◆ GIVEN TASK
Copy the first line of the entries below and every line after it through the line containing "rad=math.radians". Do not include pictures.

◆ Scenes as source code

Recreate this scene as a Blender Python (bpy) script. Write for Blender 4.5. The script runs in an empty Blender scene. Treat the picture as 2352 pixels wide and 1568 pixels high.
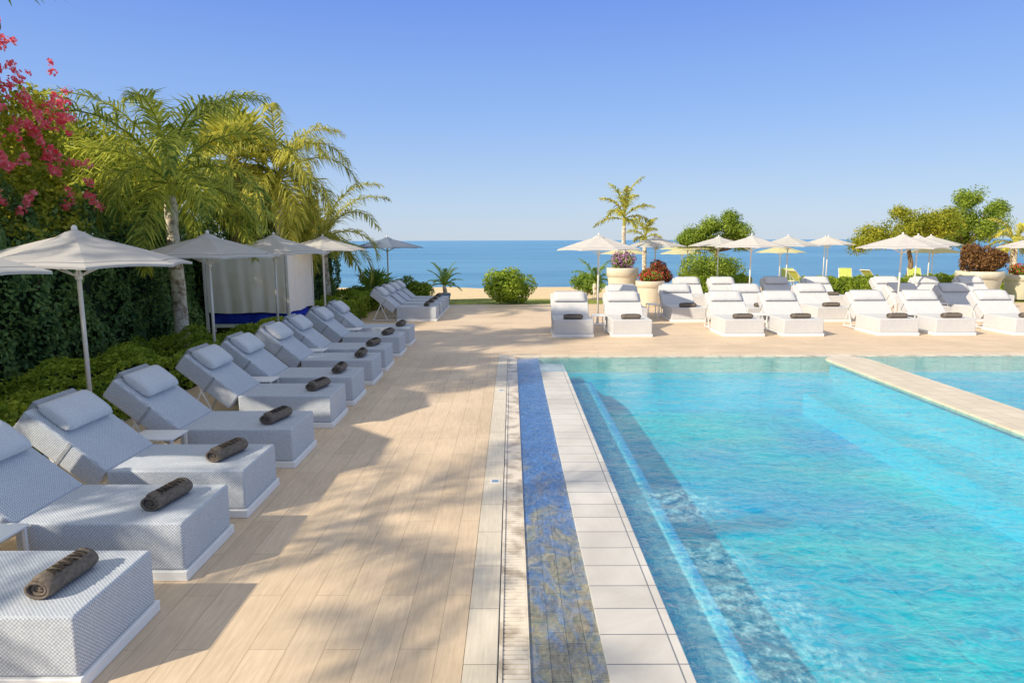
import bpy, bmesh, math, random
import numpy as np
from mathutils import Vector, Matrix
random.seed(7); rng=np.random.default_rng(7)
scene=bpy.context.scene; col=scene.collection
rad=math.radians

# ------------------------------------------------------------ materials
def new_mat(name):
    m=bpy.data.materials.new(name); m.use_nodes=True
    nt=m.node_tree; b=nt.nodes['Principled BSDF']
    return m,nt,b
def N(nt,t,**kw):
    n=nt.nodes.new(t)
    for k,v in kw.items(): setattr(n,k,v)
    return n
def L(nt,a,b): nt.links.new(a,b)
def math_(nt,op,a,b=None,c=None,clamp=False):
    n=N(nt,'ShaderNodeMath',operation=op); n.use_clamp=clamp
    for i,x in enumerate((a,b,c)):
        if x is None: continue
        if isinstance(x,(int,float)): n.inputs[i].default_value=x
        else: L(nt,x,n.inputs[i])
    return n.outputs[0]
def coords(nt,scale=(1,1,1),rot=(0,0,0),loc=(0,0,0)):
    tc=N(nt,'ShaderNodeTexCoord'); mp=N(nt,'ShaderNodeMapping')
    mp.inputs['Scale'].default_value=scale; mp.inputs['Rotation'].default_value=rot; mp.inputs['Location'].default_value=loc
    L(nt,tc.outputs['Object'],mp.inputs['Vector']); return mp.outputs['Vector']
def c4(c): return (c[0],c[1],c[2],1)
def ramp(nt,fac,stops):
    r=N(nt,'ShaderNodeValToRGB'); e=r.color_ramp.elements
    while len(e)<len(stops): e.new(0.5)
    for i,(p,c) in enumerate(stops): e[i].position=p; e[i].color=c4(c)
    L(nt,fac,r.inputs['Fac']); return r.outputs['Color']
def noise(nt,vec,scale,detail=4,rough=.55,dist=0):
    n=N(nt,'ShaderNodeTexNoise'); n.inputs['Scale'].default_value=scale
    n.inputs['Detail'].default_value=detail; n.inputs['Roughness'].default_value=rough
    n.inputs['Distortion'].default_value=dist
    if vec is not None: L(nt,vec,n.inputs['Vector'])
    return n.outputs['Fac']
def bump(nt,h,b,strength=.3,dist=.01):
    n=N(nt,'ShaderNodeBump'); n.inputs['Strength'].default_value=strength; n.inputs['Distance'].default_value=dist
    L(nt,h,n.inputs['Height']); L(nt,n.outputs['Normal'],b.inputs['Normal'])
def mixc(nt,fac,a,b,blend='MIX'):
    m=N(nt,'ShaderNodeMix',data_type='RGBA',blend_type=blend)
    if isinstance(fac,(int,float)): m.inputs[0].default_value=fac
    else: L(nt,fac,m.inputs[0])
    for i,x in ((6,a),(7,b)):
        if isinstance(x,tuple): m.inputs[i].default_value=c4(x)
        else: L(nt,x,m.inputs[i])
    return m.outputs[2]
def maprange(nt,val,a,b,c=0,d=1):
    mr=N(nt,'ShaderNodeMapRange'); mr.inputs['From Min'].default_value=a; mr.inputs['From Max'].default_value=b
    mr.inputs['To Min'].default_value=c; mr.inputs['To Max'].default_value=d; L(nt,val,mr.inputs['Value']); return mr.outputs[0]
def axis(nt,k):
    sp=N(nt,'ShaderNodeSeparateXYZ'); L(nt,coords(nt),sp.inputs[0]); return sp.outputs[k]
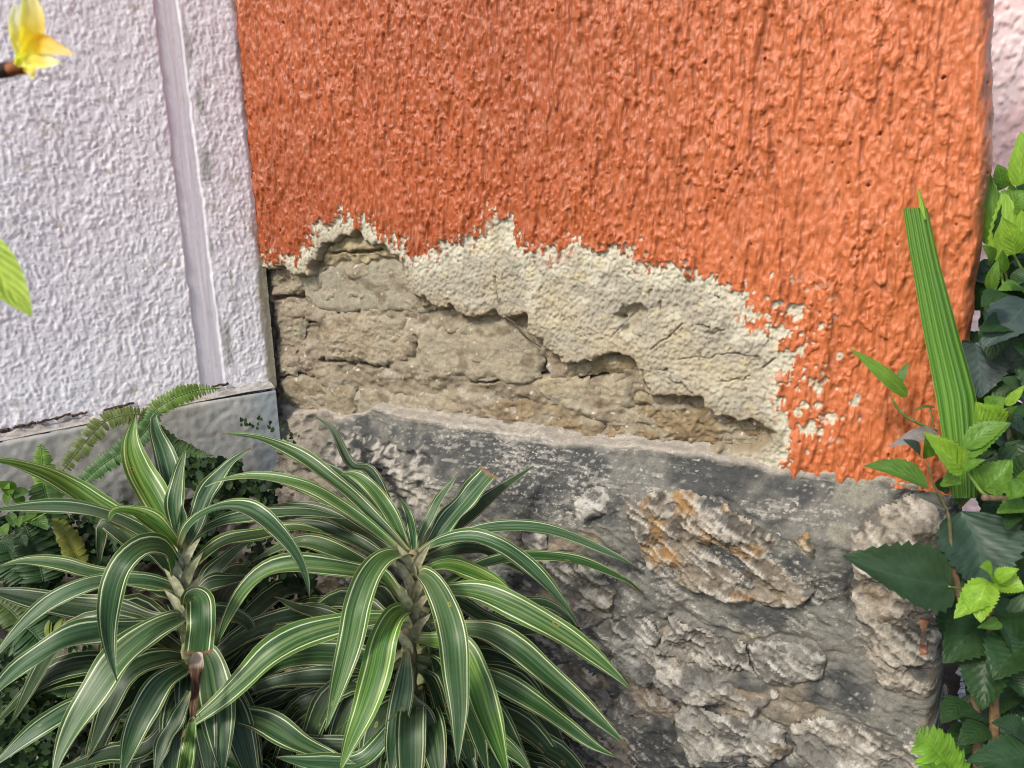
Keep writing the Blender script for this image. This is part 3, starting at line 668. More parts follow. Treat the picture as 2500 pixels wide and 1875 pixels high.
# ledge on top of the plinth
t = np.linspace(0, 1, 26); U6, T6 = np.meshgrid(np.arange(.004, PU, .003), t); s6 = U6.shape
tl6 = np.interp(U6, [min(top5[0], top5b[0]), max(top5[0], top5b[0])], [top5b[1], top5[1]] if top5b[0] < top5[0] else [top5[1], top5b[1]])
H6 = PD - .003 - T6 * (PD + .008); V6 = tl6 + .003 + T6 * .012 + grf(s6, .003, .008, .008, 136) * .0022 * sstep(.1, .5, T6) + grf(s6, .003, .02, .02, 137) * .002 * T6
c6 = lerp3(C3f((.40, .385, .36), s6), (.30, .27, .24), sstep(0, 1.2, grf(s6, .003, .012, .012, 138)))
c6 = lerp3(c6, (.60, .58, .60), .6 * sstep(.6, 1.4, grf(s6, .003, .008, .008, 139)) * sstep(.3, .8, T6))
sheet('plinth_ledge', LV, U6, V6, H6, c6, M_BRICK, lav)
e0, e1 = LV.pt(.004, -.20, PD), LV.pt(.004, top5b[1], PD)
slab('plinth_end', [LV.pt(.0045, -.2, PD - .0045), LV.pt(.0045, -.2, -.03), LV.pt(.0045, top5b[1] + .006, -.03), LV.pt(.0045, top5b[1] + .002, PD - .0045)], M_CEM, lav, (.33, .36, .37), .006 * LV.eu)
# rough footing below the plinth
U7, V7 = grid(-.02, PU, -.95, -.19, .005); s7 = U7.shape
H7 = .012 + np.abs(grf(s7, .005, .03, .022, 141)) * .018 + grf(s7, .005, .008, .008, 142) * .003 - .02 * sstep(-.22, -.19, V7) + .08 * np.clip(-.25 - V7, 0, 1)
c7 = lerp3(C3f((.16, .14, .115), s7), (.28, .25, .21), sstep(-.3, 1.2, grf(s7, .005, .03, .02, 143)))
c7 = lerp3(c7, (.07, .06, .05), .8 * sstep(.3, 1.3, grf(s7, .005, .02, .02, 144)))
sheet('footing', LV, U7, V7, H7, c7, M_STONE, lav)

# ------------------------------------------------------------------ pink wall seen past the orange corner
pk_o = P(2400, 300, 2.35); pk_n = nrm([-.25, -1, 0]); pk_u = nrm([1, -.25, 0])
PK = Plane([pk_o[0], pk_o[1], 0], pk_u, pk_n)
U8, V8 = grid(-.45, .75, .0, 2.6, .005); s8 = U8.shape
H8 = sstep(-.2, 1.2, grf(s8, .005, .0055, .011, 151)) * .007 + sstep(.6, 1.5, grf(s8, .005, .008, .010, 152)) * .004
c8 = lerp3(C3f((.84, .58, .55), s8), (.90, .70, .67), sstep(-1, 1, grf(s8, .005, .05, .05, 153)))
pink = sheet('pink_wall', PK, U8, V8, H8, c8, masonry('pink_stucco', 420, .08, .2, .001, rough=.6, spec=.4))
tag(pink, 'pink rough stucco wall behind the right end of the orange wall', 'wall', kind='thing')
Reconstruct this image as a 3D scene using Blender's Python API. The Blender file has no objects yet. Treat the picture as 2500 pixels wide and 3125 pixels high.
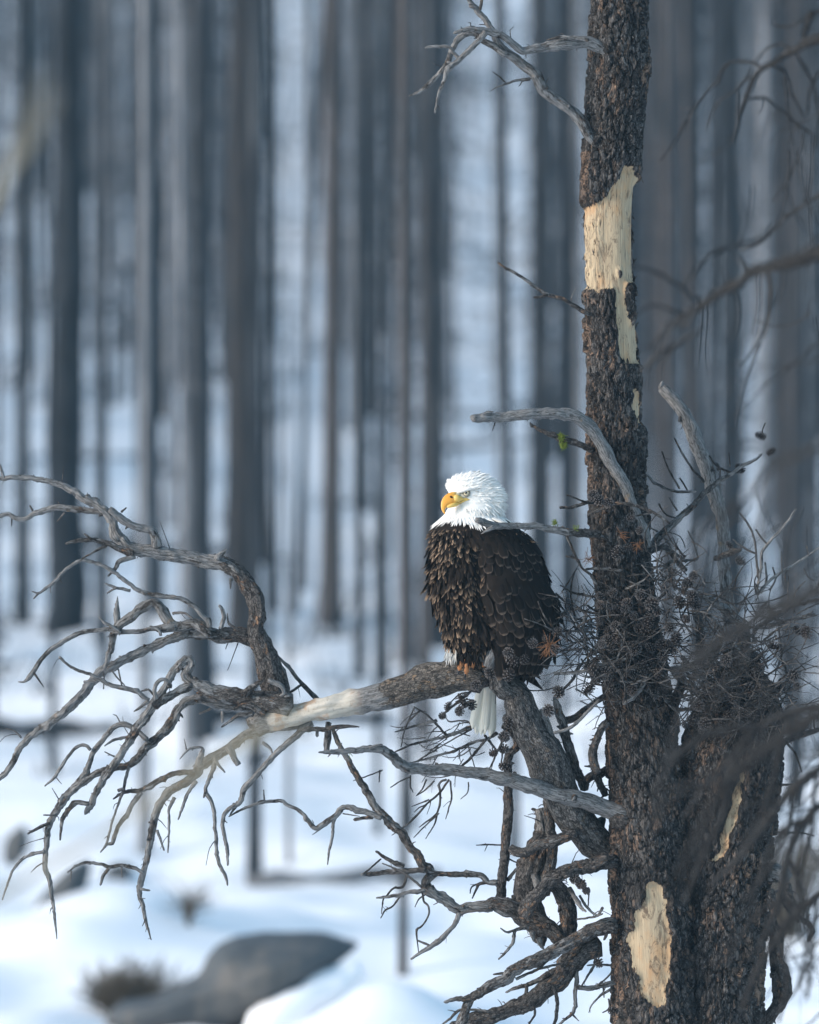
import bpy, bmesh, math, random
import numpy as np
from mathutils import Vector, Matrix, noise as mn
rnd = random.Random(7)
nr = np.random.RandomState(7)
sc = bpy.context.scene

# ------------------------------------------------------------------ camera, sky, sun, exposure
D0 = 26.04                      # metres from the lens to the eagle
cam_d = bpy.data.cameras.new("camera")
cam = bpy.data.objects.new("camera", cam_d)
sc.collection.objects.link(cam)
cam.location = (0, -D0, 0)
cam.rotation_euler = (math.radians(90), 0, 0)
cam_d.sensor_fit = 'VERTICAL'
cam_d.sensor_height = 36.0
cam_d.lens = 36.0 * D0 / 3.125
cam_d.clip_start = 0.1
cam_d.clip_end = 3000
cam_d.dof.use_dof = True
cam_d.dof.focus_distance = D0
cam_d.dof.aperture_fstop = 3.4
sc.camera = cam

world = bpy.data.worlds.new("World")
sc.world = world
world.use_nodes = True
wn = world.node_tree
sky = wn.nodes.new("ShaderNodeTexSky")
sky.sky_type = 'NISHITA'
sky.sun_disc = False
SUN_EL, SUN_AZ = math.radians(23), math.radians(-62)     # azimuth from +Y, towards -X behind the camera is beyond 90
sky.sun_elevation = SUN_EL
sky.sun_rotation = math.radians(-112)
sky.air_density = 1.0
sky.dust_density = 0.7
sky.ozone_density = 1.6
bg = wn.nodes["Background"]
bg.inputs["Strength"].default_value = 0.125
hs = wn.nodes.new("ShaderNodeHueSaturation")          # shifts the hue of the unseen sky slightly, to tint its light
hs.inputs["Saturation"].default_value = 1.0
hs.inputs["Hue"].default_value = .483
wn.links.new(sky.outputs[0], hs.inputs["Color"])
wn.links.new(hs.outputs[0], bg.inputs[0])

sun_d = bpy.data.lights.new("sun", 'SUN')
sun_d.energy = 2.0
sun_d.angle = math.radians(18)
sun_d.color = (1.0, 0.89, 0.78)
sun = bpy.data.objects.new("sun", sun_d)
sc.collection.objects.link(sun)
az = math.radians(-112)         # sun stands to the left, a little behind the camera
sdir = Vector((math.sin(az) * math.cos(SUN_EL), math.cos(az) * math.cos(SUN_EL), math.sin(SUN_EL)))
sun.rotation_euler = sdir.to_track_quat('Z', 'Y').to_euler()

sc.view_settings.view_transform = 'Standard'
sc.view_settings.look = 'None'
sc.view_settings.exposure = 1.33
sc.view_settings.gamma = 1.0
sc.cycles.use_denoising = True
sc.cycles.max_bounces = 5
sc.cycles.diffuse_bounces = 3
sc.cycles.glossy_bounces = 2
sc.cycles.transparent_max_bounces = 4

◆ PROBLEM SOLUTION
Recreate this scene as a Blender Python (bpy) script. Write for Blender 4.5. The script runs in an empty Blender scene. Treat the picture as 2352 pixels wide and 1568 pixels high.
import bpy, bmesh, math, random
import numpy as np
from mathutils import Vector, Matrix
random.seed(7); rng=np.random.default_rng(7)
scene=bpy.context.scene; col=scene.collection
rad=math.radians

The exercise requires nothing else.